Review :-

Sandcastle is a film that, beneath the stylized production, attempts to address an important subject pertaining to women. It is a film that is split into many parts, or chapters, like a book or a play. Each part examines the story from a different angle.

Sheila is married to a successful husband Vikram (Sharma) and spends a lot of time examining how to reconcile her role as a wife who is living in the safe cocoon of an upper-class existence but reflects on her own ambitions and individuality. Sheila has a near-constant stream-of consciousness chatter going on. And one day, Maya appears.

She could very well be a real life person or simply a figment of Sheila’s overactive imagination. While Sheila is overly-emotional and definitely lonely in her own world, Maya fashions herself to be the colourfully-dressed provider of pragmatic answers to Sheila’s many questions. Maya offers useful but boringly obvious advice about not letting people walk over you and about reinventing oneself; what is ironic is that such bits of wisdom can be applicable to anyone, regardless of gender.

The various chapters of this film aren’t in chronological order. Different aspects of Sheila’s life appear randomly. This is one of the things that disturb the flow of the film. For example, the pauses between sentences (Maya’s in particular) might be aimed at dramatic effect and work in real life, but these make the film drag. While Maya is meant as a counterpoint to Sheila, the former’s theatrics and gesticulations are quite over-the-top.

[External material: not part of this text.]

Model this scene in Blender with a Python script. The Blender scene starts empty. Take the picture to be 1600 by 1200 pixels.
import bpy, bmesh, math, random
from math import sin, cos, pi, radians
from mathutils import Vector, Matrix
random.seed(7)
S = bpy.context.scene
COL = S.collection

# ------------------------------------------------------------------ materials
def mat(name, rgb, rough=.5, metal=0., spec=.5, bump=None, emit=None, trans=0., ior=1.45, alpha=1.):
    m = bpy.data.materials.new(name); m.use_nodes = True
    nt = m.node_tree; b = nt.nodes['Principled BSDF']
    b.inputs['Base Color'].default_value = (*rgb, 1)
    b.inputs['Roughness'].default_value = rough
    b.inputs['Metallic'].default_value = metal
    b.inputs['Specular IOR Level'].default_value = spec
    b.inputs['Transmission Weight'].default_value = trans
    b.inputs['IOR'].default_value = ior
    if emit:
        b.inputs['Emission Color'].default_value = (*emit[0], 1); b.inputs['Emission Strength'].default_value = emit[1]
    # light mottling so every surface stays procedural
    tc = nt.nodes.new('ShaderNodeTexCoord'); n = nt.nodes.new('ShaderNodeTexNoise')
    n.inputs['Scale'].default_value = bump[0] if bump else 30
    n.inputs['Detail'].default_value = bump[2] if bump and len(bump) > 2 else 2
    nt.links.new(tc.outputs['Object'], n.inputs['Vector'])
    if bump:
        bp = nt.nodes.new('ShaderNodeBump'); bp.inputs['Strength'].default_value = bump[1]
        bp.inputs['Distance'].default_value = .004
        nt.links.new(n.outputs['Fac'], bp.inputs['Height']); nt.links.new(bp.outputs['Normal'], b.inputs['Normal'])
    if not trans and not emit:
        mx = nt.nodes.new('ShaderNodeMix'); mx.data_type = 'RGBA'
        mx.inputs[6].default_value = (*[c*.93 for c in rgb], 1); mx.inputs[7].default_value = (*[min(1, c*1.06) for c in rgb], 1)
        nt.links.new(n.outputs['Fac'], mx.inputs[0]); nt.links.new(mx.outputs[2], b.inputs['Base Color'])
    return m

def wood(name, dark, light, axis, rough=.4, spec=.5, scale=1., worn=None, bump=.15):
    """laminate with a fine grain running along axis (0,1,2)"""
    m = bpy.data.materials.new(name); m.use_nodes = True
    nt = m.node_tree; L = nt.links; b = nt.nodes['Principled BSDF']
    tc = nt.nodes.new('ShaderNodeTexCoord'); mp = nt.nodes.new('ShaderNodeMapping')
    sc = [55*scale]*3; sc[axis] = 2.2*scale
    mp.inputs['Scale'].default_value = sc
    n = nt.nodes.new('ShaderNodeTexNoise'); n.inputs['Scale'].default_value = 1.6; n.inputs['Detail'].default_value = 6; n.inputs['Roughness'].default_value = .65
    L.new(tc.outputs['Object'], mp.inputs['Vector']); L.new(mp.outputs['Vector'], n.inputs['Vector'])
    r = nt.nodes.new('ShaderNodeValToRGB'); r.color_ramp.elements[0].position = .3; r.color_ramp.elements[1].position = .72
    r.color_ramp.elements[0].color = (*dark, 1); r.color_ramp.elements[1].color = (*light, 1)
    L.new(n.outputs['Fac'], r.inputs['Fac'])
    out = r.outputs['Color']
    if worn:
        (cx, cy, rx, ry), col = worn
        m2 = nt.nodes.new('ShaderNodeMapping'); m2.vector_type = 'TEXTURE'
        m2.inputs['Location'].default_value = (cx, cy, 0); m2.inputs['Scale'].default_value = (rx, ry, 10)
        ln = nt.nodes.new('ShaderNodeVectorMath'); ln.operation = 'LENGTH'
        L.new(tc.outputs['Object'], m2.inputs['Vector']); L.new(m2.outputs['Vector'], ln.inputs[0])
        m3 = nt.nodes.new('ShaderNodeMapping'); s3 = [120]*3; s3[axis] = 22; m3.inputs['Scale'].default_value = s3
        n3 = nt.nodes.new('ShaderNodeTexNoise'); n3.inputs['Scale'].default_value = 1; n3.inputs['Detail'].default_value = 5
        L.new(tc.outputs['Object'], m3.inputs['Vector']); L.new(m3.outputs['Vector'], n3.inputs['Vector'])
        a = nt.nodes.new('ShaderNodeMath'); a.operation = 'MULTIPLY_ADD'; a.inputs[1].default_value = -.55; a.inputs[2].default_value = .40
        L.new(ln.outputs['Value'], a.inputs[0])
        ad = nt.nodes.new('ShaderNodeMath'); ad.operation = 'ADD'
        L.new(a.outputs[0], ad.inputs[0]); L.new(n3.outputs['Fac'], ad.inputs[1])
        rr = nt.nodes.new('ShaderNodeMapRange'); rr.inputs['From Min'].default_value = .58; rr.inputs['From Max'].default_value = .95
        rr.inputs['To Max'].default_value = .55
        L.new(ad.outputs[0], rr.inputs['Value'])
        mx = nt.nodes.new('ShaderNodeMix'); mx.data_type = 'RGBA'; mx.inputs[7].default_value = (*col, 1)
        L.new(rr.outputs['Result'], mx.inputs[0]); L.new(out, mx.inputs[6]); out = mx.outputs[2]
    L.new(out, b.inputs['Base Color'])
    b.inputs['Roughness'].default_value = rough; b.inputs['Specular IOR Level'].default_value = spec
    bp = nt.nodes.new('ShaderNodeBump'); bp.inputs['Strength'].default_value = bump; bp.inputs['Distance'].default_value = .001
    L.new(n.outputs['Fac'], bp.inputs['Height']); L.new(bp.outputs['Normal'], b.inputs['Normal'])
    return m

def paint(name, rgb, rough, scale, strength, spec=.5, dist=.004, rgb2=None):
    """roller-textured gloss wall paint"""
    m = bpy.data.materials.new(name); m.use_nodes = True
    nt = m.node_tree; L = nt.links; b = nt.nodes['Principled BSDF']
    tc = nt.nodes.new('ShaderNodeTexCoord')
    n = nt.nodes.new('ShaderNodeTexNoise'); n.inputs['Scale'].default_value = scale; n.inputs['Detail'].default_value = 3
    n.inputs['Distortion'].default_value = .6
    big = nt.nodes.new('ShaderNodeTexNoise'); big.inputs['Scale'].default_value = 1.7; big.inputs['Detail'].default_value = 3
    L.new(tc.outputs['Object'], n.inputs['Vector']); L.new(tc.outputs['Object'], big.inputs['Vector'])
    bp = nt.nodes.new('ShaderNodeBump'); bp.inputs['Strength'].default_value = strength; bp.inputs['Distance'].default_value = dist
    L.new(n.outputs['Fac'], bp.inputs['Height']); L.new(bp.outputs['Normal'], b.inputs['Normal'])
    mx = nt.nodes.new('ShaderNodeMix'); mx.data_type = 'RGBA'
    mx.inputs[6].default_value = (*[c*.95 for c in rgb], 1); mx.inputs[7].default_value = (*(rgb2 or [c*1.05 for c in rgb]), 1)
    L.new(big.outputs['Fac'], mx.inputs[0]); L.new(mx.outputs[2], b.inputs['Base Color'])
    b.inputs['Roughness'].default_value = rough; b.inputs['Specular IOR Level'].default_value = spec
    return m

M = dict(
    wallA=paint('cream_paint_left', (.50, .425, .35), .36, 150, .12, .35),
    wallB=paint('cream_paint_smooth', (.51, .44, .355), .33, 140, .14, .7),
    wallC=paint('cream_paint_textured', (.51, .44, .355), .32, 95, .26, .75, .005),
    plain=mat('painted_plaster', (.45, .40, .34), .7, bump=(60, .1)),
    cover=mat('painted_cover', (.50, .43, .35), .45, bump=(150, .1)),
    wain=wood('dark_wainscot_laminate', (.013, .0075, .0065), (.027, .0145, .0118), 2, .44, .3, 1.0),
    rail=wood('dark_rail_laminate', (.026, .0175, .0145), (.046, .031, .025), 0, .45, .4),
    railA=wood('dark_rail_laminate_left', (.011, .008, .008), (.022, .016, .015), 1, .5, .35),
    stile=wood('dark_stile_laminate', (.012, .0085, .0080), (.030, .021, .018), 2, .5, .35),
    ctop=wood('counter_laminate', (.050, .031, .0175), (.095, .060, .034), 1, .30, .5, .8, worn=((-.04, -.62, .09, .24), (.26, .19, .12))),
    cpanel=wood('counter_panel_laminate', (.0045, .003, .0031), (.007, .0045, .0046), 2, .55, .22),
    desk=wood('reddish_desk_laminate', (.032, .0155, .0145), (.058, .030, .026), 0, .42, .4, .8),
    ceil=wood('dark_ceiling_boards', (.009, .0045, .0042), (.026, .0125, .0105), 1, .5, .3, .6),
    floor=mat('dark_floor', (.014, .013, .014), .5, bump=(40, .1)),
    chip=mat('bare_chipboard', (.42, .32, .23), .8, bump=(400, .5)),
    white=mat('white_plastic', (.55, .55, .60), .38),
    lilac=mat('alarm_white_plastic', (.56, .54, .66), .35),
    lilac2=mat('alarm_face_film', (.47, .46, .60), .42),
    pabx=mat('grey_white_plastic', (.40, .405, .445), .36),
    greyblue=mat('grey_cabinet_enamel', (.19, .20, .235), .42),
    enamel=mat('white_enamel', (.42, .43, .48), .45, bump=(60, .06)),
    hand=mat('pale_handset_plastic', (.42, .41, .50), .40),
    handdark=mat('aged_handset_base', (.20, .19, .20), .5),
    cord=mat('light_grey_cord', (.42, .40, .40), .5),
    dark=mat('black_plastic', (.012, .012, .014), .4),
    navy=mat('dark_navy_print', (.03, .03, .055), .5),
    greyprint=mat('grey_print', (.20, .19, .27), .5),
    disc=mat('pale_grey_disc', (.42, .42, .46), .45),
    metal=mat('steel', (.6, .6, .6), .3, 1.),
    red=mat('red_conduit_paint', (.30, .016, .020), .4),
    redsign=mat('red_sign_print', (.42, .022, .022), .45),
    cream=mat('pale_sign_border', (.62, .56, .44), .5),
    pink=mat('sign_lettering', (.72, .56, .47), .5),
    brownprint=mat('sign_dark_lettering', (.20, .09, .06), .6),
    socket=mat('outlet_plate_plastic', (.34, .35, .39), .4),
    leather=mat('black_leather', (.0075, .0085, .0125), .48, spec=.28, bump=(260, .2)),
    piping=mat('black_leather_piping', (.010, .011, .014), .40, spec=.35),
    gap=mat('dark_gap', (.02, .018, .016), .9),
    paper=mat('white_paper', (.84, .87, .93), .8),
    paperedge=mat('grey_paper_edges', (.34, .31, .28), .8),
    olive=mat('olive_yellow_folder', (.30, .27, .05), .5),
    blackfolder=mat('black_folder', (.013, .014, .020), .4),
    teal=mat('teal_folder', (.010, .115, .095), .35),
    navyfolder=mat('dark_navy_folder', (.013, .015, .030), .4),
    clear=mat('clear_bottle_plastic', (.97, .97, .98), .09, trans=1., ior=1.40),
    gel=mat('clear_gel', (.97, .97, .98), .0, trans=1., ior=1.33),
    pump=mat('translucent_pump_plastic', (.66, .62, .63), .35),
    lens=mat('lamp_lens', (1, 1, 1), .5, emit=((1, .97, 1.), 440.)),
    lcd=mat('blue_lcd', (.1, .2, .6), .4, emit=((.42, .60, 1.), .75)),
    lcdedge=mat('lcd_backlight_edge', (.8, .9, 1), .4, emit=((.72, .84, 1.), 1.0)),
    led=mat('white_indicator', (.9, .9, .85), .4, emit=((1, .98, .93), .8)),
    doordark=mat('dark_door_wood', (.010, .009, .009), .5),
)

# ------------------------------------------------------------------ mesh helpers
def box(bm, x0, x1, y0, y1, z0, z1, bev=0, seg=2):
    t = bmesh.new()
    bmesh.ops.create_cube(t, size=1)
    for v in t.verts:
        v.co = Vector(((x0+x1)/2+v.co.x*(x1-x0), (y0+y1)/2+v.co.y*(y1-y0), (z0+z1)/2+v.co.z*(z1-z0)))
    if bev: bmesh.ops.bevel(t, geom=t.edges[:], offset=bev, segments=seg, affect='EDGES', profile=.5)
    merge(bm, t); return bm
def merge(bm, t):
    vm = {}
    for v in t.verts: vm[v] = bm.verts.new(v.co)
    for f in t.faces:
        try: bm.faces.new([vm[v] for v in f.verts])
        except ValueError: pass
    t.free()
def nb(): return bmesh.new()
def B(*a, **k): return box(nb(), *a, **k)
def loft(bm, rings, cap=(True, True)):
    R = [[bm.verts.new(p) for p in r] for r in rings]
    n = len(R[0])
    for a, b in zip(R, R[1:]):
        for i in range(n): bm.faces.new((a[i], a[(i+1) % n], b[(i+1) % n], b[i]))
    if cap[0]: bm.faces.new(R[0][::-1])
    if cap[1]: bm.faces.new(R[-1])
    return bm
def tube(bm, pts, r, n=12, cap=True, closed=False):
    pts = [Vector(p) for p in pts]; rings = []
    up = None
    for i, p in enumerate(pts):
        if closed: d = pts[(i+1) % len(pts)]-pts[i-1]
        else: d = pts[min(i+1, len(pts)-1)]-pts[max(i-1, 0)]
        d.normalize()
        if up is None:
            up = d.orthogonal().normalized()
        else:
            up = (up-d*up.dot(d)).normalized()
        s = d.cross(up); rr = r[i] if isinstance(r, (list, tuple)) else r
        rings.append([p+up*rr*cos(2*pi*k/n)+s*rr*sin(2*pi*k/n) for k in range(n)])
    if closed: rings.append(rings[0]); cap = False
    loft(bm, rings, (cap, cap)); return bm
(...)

The concept of this film is sound as is Chatterjee’s performance but the others are lacking. Under the broad umbrella of Sandcastle’s overall feminist import and the examination of aspects related to the female psyche, it is a film about self-realization and identity, but one that could have been told better.

Story :-

Set in contemporary India, the film is about Sheila’s (Chatterjee) journey on the path of self-discovery amidst the pressures and expectations of urban society. She is helped along her path by Maya (Jethwani).